5. “If I offer discounts or coupons, I can get and keep more customers”. Nope. What you are inadvertently telling your customer is that you don’t believe that your service or product is worth the price on the tag. What happens next is you perform a service (or sell a product) for less than it’s worth and that customer does not return again until they can get it for the same price as before. These are not customers you want. If you are trying a out a new advertising outlet, it is occasionally a good idea to offer a SMALL discount or incentive for mentioning that particular ad. This method allows you to track the success of that ad and get people through the door but (and this is a big but) make sure that the discount is not a deep discount (something more like 10% off any second product purchased) or that the incentive is a freebie that does not cost you (like a sample tube of facial cleanser you get from your sales rep). Also be sure to include an expiration date or you run the risk of having to honor that promotion until the end of time. (OK, I embellished a little there: but definitely include an expiration date).

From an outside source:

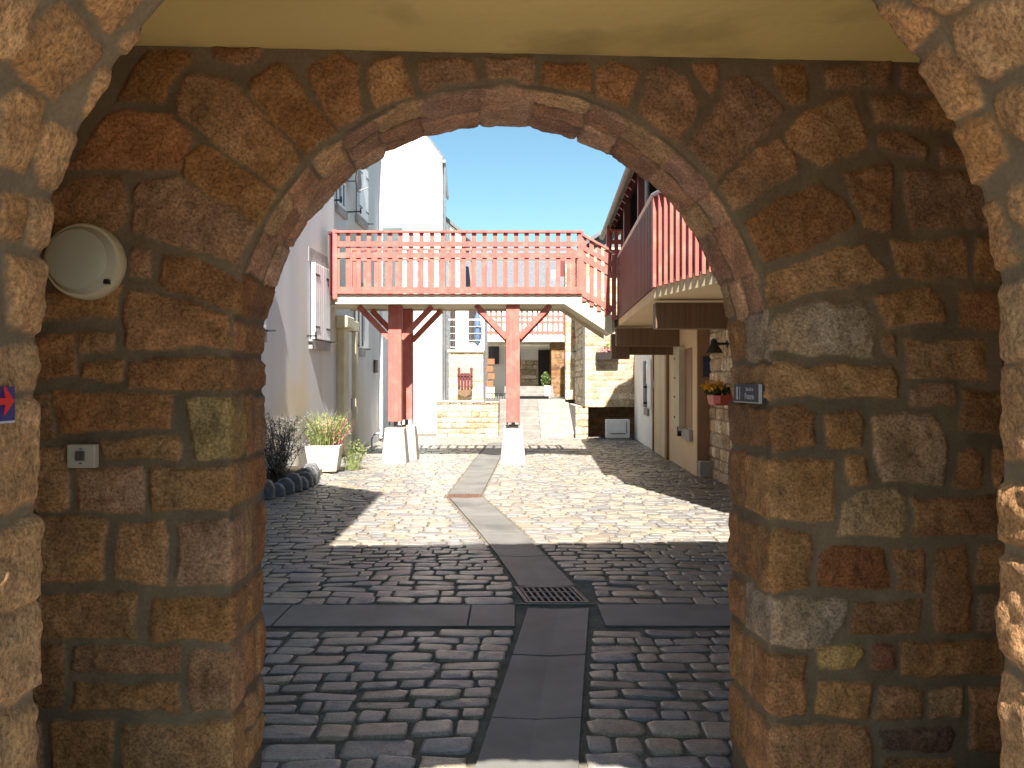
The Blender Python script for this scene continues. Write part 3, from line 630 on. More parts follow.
# ------------------------------------------------------------------ left house
lh = thing('rendered_house', 'tall grey rendered house with white shutters along the left of the yard', 'house', (-4.0, 12, 0))
def L1f(y, o): return -3.78 + .058 * (y - 15) + o
def L2f(y, o): return -3.95 + .04 * (y - 17) + o
mb = MB(); mb.hexa([(L1f(3.5, 0), 3.5, 0), (L1f(16.9, 0), 16.9, 0), (-9, 16.9, 0), (-9, 3.5, 0), (L1f(3.5, 0), 3.5, 10.5), (L1f(16.9, 0), 16.9, 10.5), (-9, 16.9, 10.5), (-9, 3.5, 10.5)])
mb.hexa([(L2f(16.9, 0), 16.903, 0), (L2f(23, 0), 23, 0), (-8.9, 23, 0), (-8.9, 16.903, 0), (L2f(16.9, 0), 16.903, 10.4), (L2f(23, 0), 23, 10.4), (-8.9, 23, 10.4), (-8.9, 16.903, 10.4)])
mb.build('wall', 'render_grey', lh)
mb = MB(); Wb(mb, L1f, 3.6, 16.95, -5, .25, 10.5, 10.7); Wb(mb, L2f, 17.0, 23.2, -5, .25, 10.4, 10.6); mb.build('roof', 'slate', lh)
def shutter(mb, fn, y0, y1, h0, h1, o=.02, t=.035):
    Wb(mb, fn, y0, y1, o, o + t, h0, h1)
    n = max(2, int((y1 - y0) / .11))
    for i in range(n):   # boards
        a = y0 + (y1 - y0) * i / n; Wb(mb, fn, a + .006, a + (y1 - y0) / n - .006, o + t, o + t + .006, h0 + .01, h1 - .01)
def window(fn, y0, y1, h0, h1, closed=True, open_right=False, lint=True):
    wn = MB(); Wb(wn, fn, y0, y1, 0, .02, h0, h1); wn = wn.build('window', 'glass', lh)
    fr = MB()
    for a, b in ((y0, y0 + .05), (y1 - .05, y1), ((y0 + y1) / 2 - .03, (y0 + y1) / 2 + .03)): Wb(fr, fn, a, b, .02, .05, h0, h1)
    for a, b in ((h0, h0 + .05), (h1 - .05, h1)): Wb(fr, fn, y0 + .05, (y0 + y1) / 2 - .03, .02, .045, a, b); Wb(fr, fn, (y0 + y1) / 2 + .03, y1 - .05, .02, .045, a, b)
    fr.build('frame', 'white_paint', wn)
    sm = MB(); Wb(sm, fn, y0 - .1, y1 + .1, -.05, .07, h0 - .2, h0 - .02); sm.build('sill', 'lilac_stone', wn, bevel=.008)
    if lint: sm = MB(); Wb(sm, fn, y0 - .12, y1 + .12, -.05, .012, h1, h1 + .27); sm.build('lintel', 'lilac_stone', wn)
    ym = (y0 + y1) / 2
    pairs = [(y0 + .01, ym - .005), (ym + .005, y1 - .01)] if closed else ([(y1 + .02, y1 + .02 + (y1 - y0) / 2)] if open_right else [])
    for a, b in pairs:
        s_ = MB(); shutter(s_, fn, a, b, h0, h1, .055 if closed else .02); s_ = s_.build('shutter', 'white_paint', wn)
    if closed:
        for h in (h0 + .22, h1 - .22):
            for a, b in ((y0 - .02, y0 + .28), (y1 - .28, y1 + .02)): hg = MB(); Wb(hg, fn, a, b, .096, .104, h - .02, h + .02); hg.build('hinge', 'black', wn)
    hg = MB()
    Wb(hg, fn, y1 + .08, y1 + .11, 0, .2, h0 - .03, h0); hg.build('shutter_hook', 'black', wn); hg = MB(); Wb(hg, fn, y0 - .22, y0 - .19, 0, .18, h0 + .02, h0 + .05); Wb(hg, fn, y0 - .22, y0 - .19, .15, .18, h0 - .02, h0 + .12)
    hg.build('shutter_hook', 'black', wn)
window(L1f, 15.3, 16.3, 2.45, 3.87)
window(L1f, 11.8, 12.75, 2.45, 3.87)
window(L2f, 19.9, 20.8, 2.5, 3.9, closed=False, open_right=True)
window(L2f, 20.1, 21.1, 5.75, 7.05)
window(L2f, 18.2, 18.9, 5.6, 6.2, closed=False, lint=False)
mb = MB(); Wb(mb, L2f, 18.25, 18.75, 0, .16, 0, 2.85); Wb(mb, L2f, 19.5, 19.75, 0, .14, 0, 2.85)
pl = mb.build('door_surround', 'cream_pale', lh, bevel=.02)
mb = MB(); Wb(mb, L2f, 18.15, 18.85, 0, .26, 2.85, 3.12); Wb(mb, L2f, 18.85, 19.85, 0, .14, 2.85, 3.1); mb.build('capital', 'cream_pale', pl, bevel=.03)
dr = MB(); Wb(dr, L2f, 18.76, 19.49, 0, .05, 0, 2.84); dr = dr.build('door', 'render_white', lh)
mb = MB(); Wb(mb, L2f, 19.38, 19.42, .05, .1, 1.0, 1.25); mb.build('handle', 'metal', dr)
mb = MB(); x = L2f(22.75, .09); mb.tube([(x, 22.75, .1), (x, 22.75, 10.3)], .05, 10)
for h in (1.2, 3.4, 5.8, 8): mb.lathe([(.06, 0), (.06, .05)], (x, 22.75, h), 10)
mb.build('downpipe', 'white_paint', lh, smooth=True)
mb = MB(); Wb(mb, L2f, 22.15, 22.35, 0, .08, 1.9, 2.25); mb.build('meter_box', 'dark', lh)
# satellite dish
sx = L2f(19.2, 0)
sdh = thing('satellite_dish', 'small pale round satellite dish high on the grey rendered wall beside the shutters', 'satellite dish', (sx, 19.2, 6.35))
mb = MB(); mb.lathe([(.02, .0), (.16, .02), (.27, .07), (.285, .09), (.27, .085), (.16, .035), (.02, .015)], (sx + .2, 19.2, 6.35), 24, 'x'); mb.build('dish', 'lilac_stone', sdh, smooth=True)
mb = MB(); mb.tube([(sx, 19.2, 6.35), (sx + .2, 19.2, 6.35)], .02); mb.tube([(sx + .22, 19.2, 6.1), (sx + .5, 19.2, 6.2)], .012); mb.build('bracket', 'metal', sdh)

# ------------------------------------------------------------------ white gable house and the one behind it
wh = thing('gable_house', 'tall bright white gable house behind the left end of the footbridge', 'house', (-4.4, 26.5, 0))
mb = MB()
pf = [(-7, 0), (-2.26, 0), (-2.26, 8.9), (-4.5, 11.95), (-7, 8.9)]
bk = [(-7, 0), (-2.62, 0), (-2.62, 8.9), (-4.7, 11.95), (-7, 8.9)]
mb.add([(a, 26.5, b) for a, b in pf] + [(a, 32, b) for a, b in bk], [(0, 1, 2, 3, 4), (9, 8, 7, 6, 5)] + [(i, (i + 1) % 5, 5 + (i + 1) % 5, 5 + i) for i in range(5)]); mb.build('wall', 'render_white', wh)
mb = MB()
for a, b, sg in ((pf[2], bk[2], 1), (pf[4], bk[4], -1)):
    mb.hexa([(a[0] + .04 * sg, 26.62, a[1] - .03), (pf[3][0], 26.62, 11.97), (bk[3][0], 32.1, 11.97), (b[0] + .04 * sg, 32.1, b[1] - .03),
             (a[0] + .04 * sg, 26.62, a[1] + .09), (pf[3][0], 26.62, 12.09), (bk[3][0], 32.1, 12.09), (b[0] + .04 * sg, 32.1, b[1] + .09)])
mb.build('roof', 'slate', wh)
mb = MB(); mb.tube([(-2.2, 26.56, 8.82), (-2.5, 31.9, 8.82)], .055, 8); mb.tube([(-2.19, 26.7, 8.8), (-2.2, 26.7, .1)], .04, 8); mb.build('gutter', 'metal', wh, smooth=True)
rh_ = thing('gable_house', 'white gable end with a slate verge, half hidden behind the tall white house', 'house', (-4, 32.5, 0))
mb = MB()
pf = [(-7, 0), (-1.9, 0), (-1.9, 7.45), (-4.4, 9.55), (-7, 7.5)]; bk = [(-7, 0), (-2.3, 0), (-2.3, 7.45), (-4.6, 9.55), (-7, 7.5)]
mb.add([(a, 32.5, b) for a, b in pf] + [(a, 37, b) for a, b in bk], [(0, 1, 2, 3, 4), (9, 8, 7, 6, 5)] + [(i, (i + 1) % 5, 5 + (i + 1) % 5, 5 + i) for i in range(5)]); mb.build('wall', 'render_white', rh_)
mb = MB()
for k, (x0, z0) in enumerate(((-1.62, 7.25), (-7.1, 7.4))):
    mb.hexa([(x0, 32.38, z0), (-4.4, 32.38, 9.58), (-4.6, 37, 9.58), (x0 - .35, 37, z0), (x0, 32.38, z0 + .14), (-4.4, 32.38, 9.72), (-4.6, 37, 9.72), (x0 - .35, 37, z0 + .14)])
mb.build('roof', 'slate', rh_)
# ------------------------------------------------------------------ far slate-roofed house on the terrace
TZ = 1.09
fh = thing('slate_roofed_house', 'low house with a long grey slate roof and red lattice balcony closing the yard', 'house', (1, 35, TZ))
mb = MB(); mb.box(-2.1, 5, 35, 40, TZ - .2, 5.55); mb.build('wall', 'render_white', fh)
stone_panel('stone_facing', fh, (-.2, 34.97), (1.1, 34.97), TZ, 2.6, 71, pal=PALE)
mb = MB(); mb.hexa([(-2.2, 34.7, 5.45), (5.2, 34.7, 5.45), (5.2, 38, 7.15), (-2.2, 38, 7.15), (-2.2, 34.7, 5.57), (5.2, 34.7, 5.57), (5.2, 38, 7.27), (-2.2, 38, 7.27)])
mb.hexa([(-2.2, 38, 7.15), (5.2, 38, 7.15), (5.2, 41, 5.4), (-2.2, 41, 5.4), (-2.2, 38, 7.27), (5.2, 38, 7.27), (5.2, 41, 5.52), (-2.2, 41, 5.52)])
mb.build('roof', 'slate', fh)
ck = MB(); ck.box(2.05, 2.35, 36.2, 36.8, 5.9, 7.3); ck.box(2.0, 2.4, 36.15, 36.85, 7.3, 7.38); ck.build('chimney', 'red_dark', fh)
ck = MB(); ck.box(1.72, 1.9, 36.0, 36.3, 5.9, 6.6); ck.build('vent', 'white_paint', fh)
mb = MB(); mb.box(1.12, 1.75, 34.9, 34.995, TZ, 3.05); mb.build('door', 'dark', fh)
for q in ((-1.0, -.55, 2.45, 3.2), (-1.9, -1.5, 3.9, 4.8), (.1, .35, 2.3, 3.0)): mb = MB(); mb.box(q[0], q[1], 34.9, 34.99, q[2], q[3]); mb.build('window', 'glass', fh)
stone_panel('pillar', fh, (1.58, 32.9), (2.25, 32.9), TZ, 3.3, 72, pal=PAL * .8); 
mb = MB(); mb.box(1.6, 2.25, 32.93, 34.9, TZ, 3.3); mb.build('pillar_side', 'brown', fh)
mb = MB(); mb.box(-1.3, 2.3, 32.6, 34.9, 3.28, 3.55); bal = mb.build('balcony', 'cream_pale', fh)
def lattice(mb, x0, x1, y, zb, zt, sp=.21, sw=.085, rails=(0, -.16, -.38), slope=None, teeth=.05):
    """red slatted railing facing -y; slope = drop over the run"""
    H = lambda x: 0 if slope is None else slope * (x - x0)
    n = max(1, int(round((x1 - x0) / sp)))
    for i in range(n + 1):
        x = x0 + (x1 - x0) * i / n
        xa, xb = x - sw / 2, x + sw / 2
        mb.hexa([(xa, y - .012, zb - teeth + H(x)), (xb, y - .012, zb - teeth + H(x)), (xb, y + .012, zb - teeth + H(x)), (xa, y + .012, zb - teeth + H(x)),
                 (xa, y - .012, zt + H(x)), (xb, y - .012, zt + H(x)), (xb, y + .012, zt + H(x)), (xa, y + .012, zt + H(x))])
    def rail(z0, z1, d0, d1): mb.hexa([(x0 - .04, y + d0, z0), (x1 + .04, y + d0, z0 + H(x1)), (x1 + .04, y + d1, z0 + H(x1)), (x0 - .04, y + d1, z0), (x0 - .04, y + d0, z1), (x1 + .04, y + d0, z1 + H(x1)), (x1 + .04, y + d1, z1 + H(x1)), (x0 - .04, y + d1, z1)])
    rail(zt, zt + .045, -.06, .06)
    rail(zt - .27, zt - .17, -.034, -.0125); rail(zt - .49, zt - .39, -.034, -.0125); rail(zb, zb + .13, -.034, -.0125)
mb = MB(); lattice(mb, -1.25, 2.25, 32.66, 3.58, 4.5); mb.build('railing', 'red', bal)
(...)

So in conclusion, don’t do what everyone else is doing cause those everyone else’s aren’t looking to a professional for advice and more frequently, are trying to do it themselves by utilizing the cheap and easy route. Let’s face it, to them it’s cheaper to come up with their own ad concept than to pay someone else to do it but that idea lends truth to the quote by Red Adair: “If you think it’s expensive to hire a professional to do the job, wait until you hire an amateur”. The normal, everyday person does not have the training, experience or knowledge about effective marketing. They end up spending unnecessary time and money on the things that are obvious, misguided and potentially inefficient. Efforts that are so obvious, that they blend in with the other do-it-yourself advertising and marketing strategies out there. The moral of the story is this: don’t do what everyone else does and instead, let a professional guide and help you, that’s what all of our training and experience is for. We make a living by making your business successful, utilize our expertise.